--- Start Dataset excerpt ---
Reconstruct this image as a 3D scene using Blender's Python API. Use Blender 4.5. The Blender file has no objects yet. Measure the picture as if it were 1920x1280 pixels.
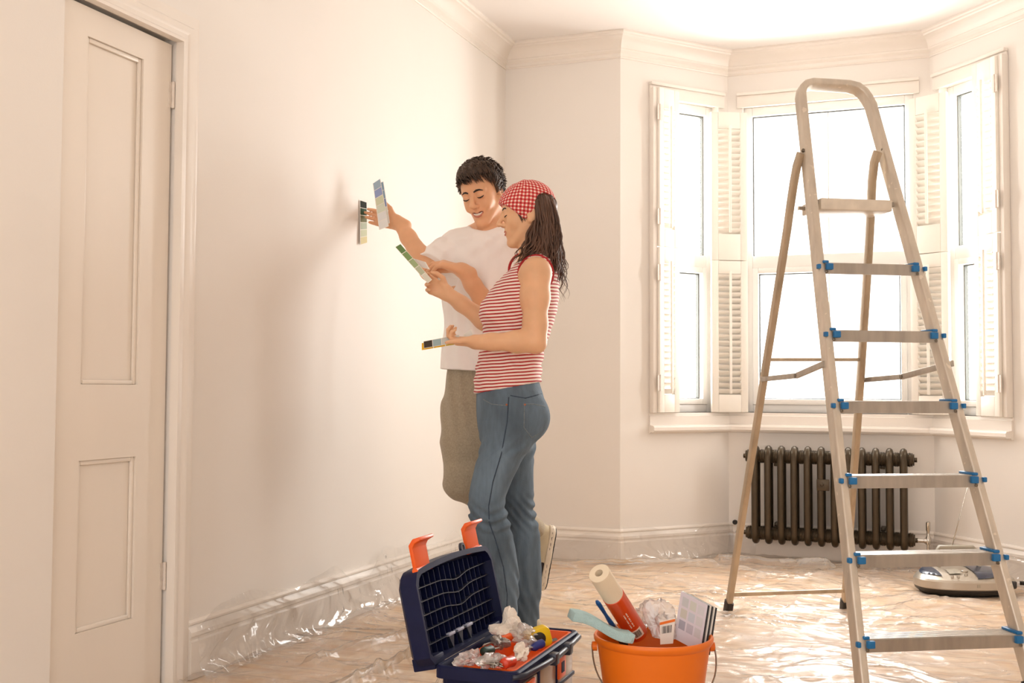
import bpy, bmesh, math, random
import numpy as np
from mathutils import Matrix, Vector

random.seed(7)
RNG = np.random.default_rng(7)
SC = bpy.context.scene
COL = SC.collection

# ------------------------------------------------------------------ camera
F_PX = 2080.0
YAW, PITCH, ROLL = math.radians(20.7), math.radians(2.5), 0.005
CAM = np.array([2.215, 0.0, 0.92])
_fw = np.array([-math.sin(YAW) * math.cos(PITCH), math.cos(YAW) * math.cos(PITCH), math.sin(PITCH)])
_rt = np.array([math.cos(YAW), math.sin(YAW), 0.0])
_up = np.cross(_rt, _fw)
_r2 = math.cos(ROLL) * _rt + math.sin(ROLL) * _up
_u2 = np.cross(_r2, _fw)
_rt, _up = _r2, _u2
cam_d = bpy.data.cameras.new('camera')
cam_d.sensor_width = 36.0
cam_d.lens = 36.0 * F_PX / 1920.0
cam_d.clip_start = 0.05
cam_o = bpy.data.objects.new('camera', cam_d)
COL.objects.link(cam_o)
_m = Matrix.Identity(4)
for i in range(3):
    _m[i][0], _m[i][1], _m[i][2], _m[i][3] = _rt[i], _up[i], -_fw[i], CAM[i]
cam_o.matrix_world = _m
SC.camera = cam_o

# ------------------------------------------------------------------ sky, light, exposure
SC.view_settings.view_transform = 'Standard'
SC.view_settings.look = 'None'
SC.view_settings.gamma = 1.0
SC.view_settings.use_curve_mapping = False
SC.view_settings.exposure = 0.36
world = bpy.data.worlds.new('overcast_sky')
SC.world = world
world.use_nodes = True
_bg = world.node_tree.nodes['Background']
_bg.inputs[0].default_value = (1.0, 0.975, 0.955, 1)
_bg.inputs[1].default_value = 2.0

# daylight standing in each bay window opening (outside the glass, shining in)
for _n, _p, _ang, _w, _e in (('daylight_middle', (1.6855, 6.62), 0.0, 1.0, 78.0), ('daylight_left', (0.80, 6.20), math.radians(49), 0.5, 28.0), ('daylight_right', (2.575, 6.20), math.radians(-49), 0.5, 28.0)):
    _l = bpy.data.lights.new(_n, 'AREA'); _l.shape = 'RECTANGLE'; _l.size = _w; _l.size_y = 1.75; _l.energy = _e; _l.color = (1.0, 0.975, 0.96)
    _o = bpy.data.objects.new(_n, _l); COL.objects.link(_o)
    _o.location = (_p[0], _p[1], 1.67)
    _o.rotation_euler = (math.radians(-90), 0, _ang)

# ------------------------------------------------------------------ helpers
def ray(px, py):
    return _fw + _rt * (px - 960) / F_PX - _up * (py - 640) / F_PX
def at(px, py, d):
    return CAM + ray(px, py) * d
def on_x(px, py, x):
    r = ray(px, py); return CAM + r * ((x - CAM[0]) / r[0])
def on_y(px, py, y):
    r = ray(px, py); return CAM + r * ((y - CAM[1]) / r[1])
def on_z(px, py, z=0.0):
    r = ray(px, py); return CAM + r * ((z - CAM[2]) / r[2])

def srgb(r, g, b):
    f = lambda c: (c / 255 / 12.92) if c / 255 <= 0.04045 else ((c / 255 + 0.055) / 1.055) ** 2.4
    return (f(r), f(g), f(b), 1.0)

MATS = {}
def mat(name, col, rough=0.5, metal=0.0, var=0.06, scale=8.0, bump=0.0, bscale=60.0, spec=0.5, stretch=(1, 1, 1), sub=0.0, sheen=0.0, coat=0.0):
    """painted / plastic / metal surface: noise-varied colour, optional fine bump"""
    if name in MATS: return MATS[name]
    m = bpy.data.materials.new(name); m.use_nodes = True
    nt = m.node_tree; b = nt.nodes['Principled BSDF']
    b.inputs['Roughness'].default_value = rough
    b.inputs['Metallic'].default_value = metal
    b.inputs['Specular IOR Level'].default_value = spec
    if sub:
        b.inputs['Subsurface Weight'].default_value = sub
        b.inputs['Subsurface Radius'].default_value = (0.012, 0.005, 0.003)
        b.inputs['Subsurface Scale'].default_value = 0.5
    if sheen: b.inputs['Sheen Weight'].default_value = sheen
    if coat: b.inputs['Coat Weight'].default_value = coat
    tc = nt.nodes.new('ShaderNodeTexCoord'); mp = nt.nodes.new('ShaderNodeMapping')
    mp.inputs['Scale'].default_value = stretch
    nt.links.new(tc.outputs['Object'], mp.inputs[0])
    n = nt.nodes.new('ShaderNodeTexNoise'); n.inputs['Scale'].default_value = scale; n.inputs['Detail'].default_value = 5
    nt.links.new(mp.outputs[0], n.inputs['Vector'])
    r = nt.nodes.new('ShaderNodeValToRGB')
    c = col if len(col) == 4 else (*col, 1)
    r.color_ramp.elements[0].color = tuple(max(0, x * (1 - var)) for x in c[:3]) + (1,)
    r.color_ramp.elements[1].color = tuple(min(1, x * (1 + var)) for x in c[:3]) + (1,)
    r.color_ramp.elements[0].position = 0.3; r.color_ramp.elements[1].position = 0.7
    nt.links.new(n.outputs[0], r.inputs[0]); nt.links.new(r.outputs[0], b.inputs['Base Color'])
    if bump:
        n2 = nt.nodes.new('ShaderNodeTexNoise'); n2.inputs['Scale'].default_value = bscale; n2.inputs['Detail'].default_value = 4
        nt.links.new(mp.outputs[0], n2.inputs['Vector'])
        bp = nt.nodes.new('ShaderNodeBump'); bp.inputs['Strength'].default_value = bump; bp.inputs['Distance'].default_value = 0.01
        nt.links.new(n2.outputs[0], bp.inputs['Height']); nt.links.new(bp.outputs[0], b.inputs['Normal'])
    MATS[name] = m
    return m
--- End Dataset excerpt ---
*Exercise instructions*: Repeat the listing in full and exactly. Do not include any images.

*Written answer*:
Reconstruct this image as a 3D scene using Blender's Python API. Use Blender 4.5. The Blender file has no objects yet. Measure the picture as if it were 1920x1280 pixels.
import bpy, bmesh, math, random
import numpy as np
from mathutils import Matrix, Vector

random.seed(7)
RNG = np.random.default_rng(7)
SC = bpy.context.scene
COL = SC.collection

# ------------------------------------------------------------------ camera
F_PX = 2080.0
YAW, PITCH, ROLL = math.radians(20.7), math.radians(2.5), 0.005
CAM = np.array([2.215, 0.0, 0.92])
_fw = np.array([-math.sin(YAW) * math.cos(PITCH), math.cos(YAW) * math.cos(PITCH), math.sin(PITCH)])
_rt = np.array([math.cos(YAW), math.sin(YAW), 0.0])
_up = np.cross(_rt, _fw)
_r2 = math.cos(ROLL) * _rt + math.sin(ROLL) * _up
_u2 = np.cross(_r2, _fw)
_rt, _up = _r2, _u2
cam_d = bpy.data.cameras.new('camera')
cam_d.sensor_width = 36.0
cam_d.lens = 36.0 * F_PX / 1920.0
cam_d.clip_start = 0.05
cam_o = bpy.data.objects.new('camera', cam_d)
COL.objects.link(cam_o)
_m = Matrix.Identity(4)
for i in range(3):
    _m[i][0], _m[i][1], _m[i][2], _m[i][3] = _rt[i], _up[i], -_fw[i], CAM[i]
cam_o.matrix_world = _m
SC.camera = cam_o

# ------------------------------------------------------------------ sky, light, exposure
SC.view_settings.view_transform = 'Standard'
SC.view_settings.look = 'None'
SC.view_settings.gamma = 1.0
SC.view_settings.use_curve_mapping = False
SC.view_settings.exposure = 0.36
world = bpy.data.worlds.new('overcast_sky')
SC.world = world
world.use_nodes = True
_bg = world.node_tree.nodes['Background']
_bg.inputs[0].default_value = (1.0, 0.975, 0.955, 1)
_bg.inputs[1].default_value = 2.0

# daylight standing in each bay window opening (outside the glass, shining in)
for _n, _p, _ang, _w, _e in (('daylight_middle', (1.6855, 6.62), 0.0, 1.0, 78.0), ('daylight_left', (0.80, 6.20), math.radians(49), 0.5, 28.0), ('daylight_right', (2.575, 6.20), math.radians(-49), 0.5, 28.0)):
    _l = bpy.data.lights.new(_n, 'AREA'); _l.shape = 'RECTANGLE'; _l.size = _w; _l.size_y = 1.75; _l.energy = _e; _l.color = (1.0, 0.975, 0.96)
    _o = bpy.data.objects.new(_n, _l); COL.objects.link(_o)
    _o.location = (_p[0], _p[1], 1.67)
    _o.rotation_euler = (math.radians(-90), 0, _ang)

# ------------------------------------------------------------------ helpers
def ray(px, py):
    return _fw + _rt * (px - 960) / F_PX - _up * (py - 640) / F_PX
def at(px, py, d):
    return CAM + ray(px, py) * d
def on_x(px, py, x):
    r = ray(px, py); return CAM + r * ((x - CAM[0]) / r[0])
def on_y(px, py, y):
    r = ray(px, py); return CAM + r * ((y - CAM[1]) / r[1])
def on_z(px, py, z=0.0):
    r = ray(px, py); return CAM + r * ((z - CAM[2]) / r[2])

def srgb(r, g, b):
    f = lambda c: (c / 255 / 12.92) if c / 255 <= 0.04045 else ((c / 255 + 0.055) / 1.055) ** 2.4
    return (f(r), f(g), f(b), 1.0)

MATS = {}
def mat(name, col, rough=0.5, metal=0.0, var=0.06, scale=8.0, bump=0.0, bscale=60.0, spec=0.5, stretch=(1, 1, 1), sub=0.0, sheen=0.0, coat=0.0):
    """painted / plastic / metal surface: noise-varied colour, optional fine bump"""
    if name in MATS: return MATS[name]
    m = bpy.data.materials.new(name); m.use_nodes = True
    nt = m.node_tree; b = nt.nodes['Principled BSDF']
    b.inputs['Roughness'].default_value = rough
    b.inputs['Metallic'].default_value = metal
    b.inputs['Specular IOR Level'].default_value = spec
    if sub:
        b.inputs['Subsurface Weight'].default_value = sub
        b.inputs['Subsurface Radius'].default_value = (0.012, 0.005, 0.003)
        b.inputs['Subsurface Scale'].default_value = 0.5
    if sheen: b.inputs['Sheen Weight'].default_value = sheen
    if coat: b.inputs['Coat Weight'].default_value = coat
    tc = nt.nodes.new('ShaderNodeTexCoord'); mp = nt.nodes.new('ShaderNodeMapping')
    mp.inputs['Scale'].default_value = stretch
    nt.links.new(tc.outputs['Object'], mp.inputs[0])
    n = nt.nodes.new('ShaderNodeTexNoise'); n.inputs['Scale'].default_value = scale; n.inputs['Detail'].default_value = 5
    nt.links.new(mp.outputs[0], n.inputs['Vector'])
    r = nt.nodes.new('ShaderNodeValToRGB')
    c = col if len(col) == 4 else (*col, 1)
    r.color_ramp.elements[0].color = tuple(max(0, x * (1 - var)) for x in c[:3]) + (1,)
    r.color_ramp.elements[1].color = tuple(min(1, x * (1 + var)) for x in c[:3]) + (1,)
    r.color_ramp.elements[0].position = 0.3; r.color_ramp.elements[1].position = 0.7
    nt.links.new(n.outputs[0], r.inputs[0]); nt.links.new(r.outputs[0], b.inputs['Base Color'])
    if bump:
        n2 = nt.nodes.new('ShaderNodeTexNoise'); n2.inputs['Scale'].default_value = bscale; n2.inputs['Detail'].default_value = 4
        nt.links.new(mp.outputs[0], n2.inputs['Vector'])
        bp = nt.nodes.new('ShaderNodeBump'); bp.inputs['Strength'].default_value = bump; bp.inputs['Distance'].default_value = 0.01
        nt.links.new(n2.outputs[0], bp.inputs['Height']); nt.links.new(bp.outputs[0], b.inputs['Normal'])
    MATS[name] = m
    return m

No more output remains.